Sanders’s close friend Richard Sugarman, an Orthodox Jew who teaches religious studies at the University of Vermont, said, “He’s not what you would call rule-observant.” But, Sugarman added, “if you talk about his Jewish identity, it’s strong. It’s certainly more ethnic and cultural than religious—except for his devotion to the ethical part of public life in Judaism, the moral part. He does have a prophetic sensibility.” Sugarman and Sanders were housemates for a while in the seventies, and Sugarman says that his friend would often greet him in the morning by saying, “We’re not crazy, you know,” referring to the anger they felt about social injustices. Sugarman would respond, “Could you say good morning first?”

His older brother Larry, now living in Britain, told NY1 in a recent interview that Roosevelt and Hitler had a profound effect on them. “Jewish boys growing up in that time couldn’t but be aware just how important politics is,” Larry Sanders was quoted as saying. “It’s a matter of life and death.”

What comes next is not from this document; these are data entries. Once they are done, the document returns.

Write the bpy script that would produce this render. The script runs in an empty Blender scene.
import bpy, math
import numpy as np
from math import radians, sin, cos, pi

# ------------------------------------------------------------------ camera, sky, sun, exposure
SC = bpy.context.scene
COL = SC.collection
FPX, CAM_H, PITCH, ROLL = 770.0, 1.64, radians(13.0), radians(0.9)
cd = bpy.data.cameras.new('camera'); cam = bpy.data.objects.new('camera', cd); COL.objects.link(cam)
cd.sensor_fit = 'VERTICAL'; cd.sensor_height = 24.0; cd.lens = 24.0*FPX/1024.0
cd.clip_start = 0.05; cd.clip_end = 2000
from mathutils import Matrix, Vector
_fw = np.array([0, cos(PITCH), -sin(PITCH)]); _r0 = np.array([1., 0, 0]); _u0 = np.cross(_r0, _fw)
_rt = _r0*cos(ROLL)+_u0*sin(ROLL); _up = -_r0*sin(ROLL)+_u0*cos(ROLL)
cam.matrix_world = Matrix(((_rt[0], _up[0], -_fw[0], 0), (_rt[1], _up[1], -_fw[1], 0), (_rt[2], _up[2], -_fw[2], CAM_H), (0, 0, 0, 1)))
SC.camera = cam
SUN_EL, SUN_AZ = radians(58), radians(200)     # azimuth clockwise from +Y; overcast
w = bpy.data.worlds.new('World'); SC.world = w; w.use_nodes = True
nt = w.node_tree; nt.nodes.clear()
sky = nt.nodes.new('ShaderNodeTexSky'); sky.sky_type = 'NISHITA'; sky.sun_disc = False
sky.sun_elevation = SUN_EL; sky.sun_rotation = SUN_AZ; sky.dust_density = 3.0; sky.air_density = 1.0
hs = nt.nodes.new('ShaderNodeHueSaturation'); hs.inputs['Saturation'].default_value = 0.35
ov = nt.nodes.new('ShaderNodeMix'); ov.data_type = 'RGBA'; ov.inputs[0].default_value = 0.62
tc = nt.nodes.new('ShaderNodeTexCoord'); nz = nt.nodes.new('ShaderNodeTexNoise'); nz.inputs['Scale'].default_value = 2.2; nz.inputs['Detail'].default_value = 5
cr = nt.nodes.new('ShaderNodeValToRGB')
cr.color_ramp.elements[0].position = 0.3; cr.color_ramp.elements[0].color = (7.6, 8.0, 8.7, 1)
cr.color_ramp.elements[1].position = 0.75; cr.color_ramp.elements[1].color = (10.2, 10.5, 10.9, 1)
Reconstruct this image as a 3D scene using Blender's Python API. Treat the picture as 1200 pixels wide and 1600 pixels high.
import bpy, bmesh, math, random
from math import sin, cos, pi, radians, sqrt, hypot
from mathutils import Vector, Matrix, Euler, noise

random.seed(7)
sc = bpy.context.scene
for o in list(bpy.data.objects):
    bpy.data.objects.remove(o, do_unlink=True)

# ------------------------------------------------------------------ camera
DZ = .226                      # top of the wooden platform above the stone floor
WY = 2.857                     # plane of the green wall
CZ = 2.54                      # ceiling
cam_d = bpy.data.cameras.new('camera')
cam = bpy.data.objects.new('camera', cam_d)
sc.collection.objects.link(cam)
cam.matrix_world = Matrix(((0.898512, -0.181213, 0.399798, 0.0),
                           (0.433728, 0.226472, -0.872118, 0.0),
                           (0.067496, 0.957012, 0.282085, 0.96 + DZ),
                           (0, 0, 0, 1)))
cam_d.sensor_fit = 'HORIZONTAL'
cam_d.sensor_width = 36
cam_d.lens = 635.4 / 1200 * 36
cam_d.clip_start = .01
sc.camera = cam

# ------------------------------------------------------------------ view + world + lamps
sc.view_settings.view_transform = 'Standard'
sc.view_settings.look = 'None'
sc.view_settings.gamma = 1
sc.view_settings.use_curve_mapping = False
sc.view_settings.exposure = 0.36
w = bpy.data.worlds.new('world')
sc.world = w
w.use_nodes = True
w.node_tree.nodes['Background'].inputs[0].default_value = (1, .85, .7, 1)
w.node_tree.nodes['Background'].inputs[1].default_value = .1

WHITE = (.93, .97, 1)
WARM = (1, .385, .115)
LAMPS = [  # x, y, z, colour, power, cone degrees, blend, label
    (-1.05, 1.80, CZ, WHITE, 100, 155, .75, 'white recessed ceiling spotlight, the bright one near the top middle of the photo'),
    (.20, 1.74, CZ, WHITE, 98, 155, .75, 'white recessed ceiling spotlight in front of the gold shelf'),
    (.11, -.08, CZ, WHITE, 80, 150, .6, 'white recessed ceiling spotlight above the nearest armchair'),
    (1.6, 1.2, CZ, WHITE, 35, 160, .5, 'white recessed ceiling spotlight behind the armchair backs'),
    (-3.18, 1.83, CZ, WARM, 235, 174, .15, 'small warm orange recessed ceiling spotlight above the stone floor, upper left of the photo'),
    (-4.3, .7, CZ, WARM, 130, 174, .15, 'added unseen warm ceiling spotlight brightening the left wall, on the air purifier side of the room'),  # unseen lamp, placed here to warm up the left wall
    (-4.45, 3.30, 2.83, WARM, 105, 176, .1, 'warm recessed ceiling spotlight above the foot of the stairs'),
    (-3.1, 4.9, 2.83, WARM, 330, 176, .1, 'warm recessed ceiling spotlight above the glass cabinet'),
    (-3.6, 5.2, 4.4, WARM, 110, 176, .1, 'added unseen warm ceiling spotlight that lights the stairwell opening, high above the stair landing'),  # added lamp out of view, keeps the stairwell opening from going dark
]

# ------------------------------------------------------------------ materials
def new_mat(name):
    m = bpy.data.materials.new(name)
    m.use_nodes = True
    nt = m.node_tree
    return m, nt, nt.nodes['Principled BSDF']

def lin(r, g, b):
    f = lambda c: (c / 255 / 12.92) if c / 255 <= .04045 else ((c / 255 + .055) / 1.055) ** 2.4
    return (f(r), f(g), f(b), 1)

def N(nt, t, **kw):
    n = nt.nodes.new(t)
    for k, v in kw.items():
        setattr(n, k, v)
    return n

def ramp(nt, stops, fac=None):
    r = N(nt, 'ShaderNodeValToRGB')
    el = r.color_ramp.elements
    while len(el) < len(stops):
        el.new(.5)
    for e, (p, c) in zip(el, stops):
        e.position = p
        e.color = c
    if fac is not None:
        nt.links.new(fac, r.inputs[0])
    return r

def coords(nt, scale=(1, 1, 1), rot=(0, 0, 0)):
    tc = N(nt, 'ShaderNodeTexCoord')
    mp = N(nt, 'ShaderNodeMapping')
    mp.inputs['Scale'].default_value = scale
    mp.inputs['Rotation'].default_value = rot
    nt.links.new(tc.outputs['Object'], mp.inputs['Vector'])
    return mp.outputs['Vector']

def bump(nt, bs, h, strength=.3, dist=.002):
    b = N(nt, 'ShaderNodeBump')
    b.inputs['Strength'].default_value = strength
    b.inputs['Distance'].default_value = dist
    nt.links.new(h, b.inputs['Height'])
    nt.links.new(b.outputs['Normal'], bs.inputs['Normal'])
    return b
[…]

But it is not only progressives and disenfranchised voters who’re ‘feeling the bern’, it seems like Sanders is catching fire among those yearning to see the first Jewish president take oath of office in 2017.

A brief search on Twitter reveals that people are excited about the prospects of Sanders being elected as the first Jewish president or heart him for his Jewishness.

“Bernie Sanders is the cool Jewish grandpa we need,” one guy tweeted. “Bernie Sanders for President/my official Jewish grandpa from Brooklyn that I’ll get pizza with,” another one tweeted.

“Got to give credit to Bernie Sanders. I haven’t seen this much excitement for an old Jewish guy since my kids heard grandpa had presents,” another tweep remarked.

A very active group of Jewish activists recently launched a private Facebook group – Jews For Bernie 2016 – aimed at rallying support for Sanders in the Jewish community. “This group was created to provide information and stimulate discussion among Jewish activists who support the campaign of Bernie Sanders for President in 2016,” the description of the page reads. “Please feel free to invite your friends to join this group and to post interesting articles and your personal reflections the 2016 elections and other political issues from a Jewish perspective. You can also post notices of events and activities that you are carrying out in the Jewish community support of a progressive agenda.” the group has 370 members to date.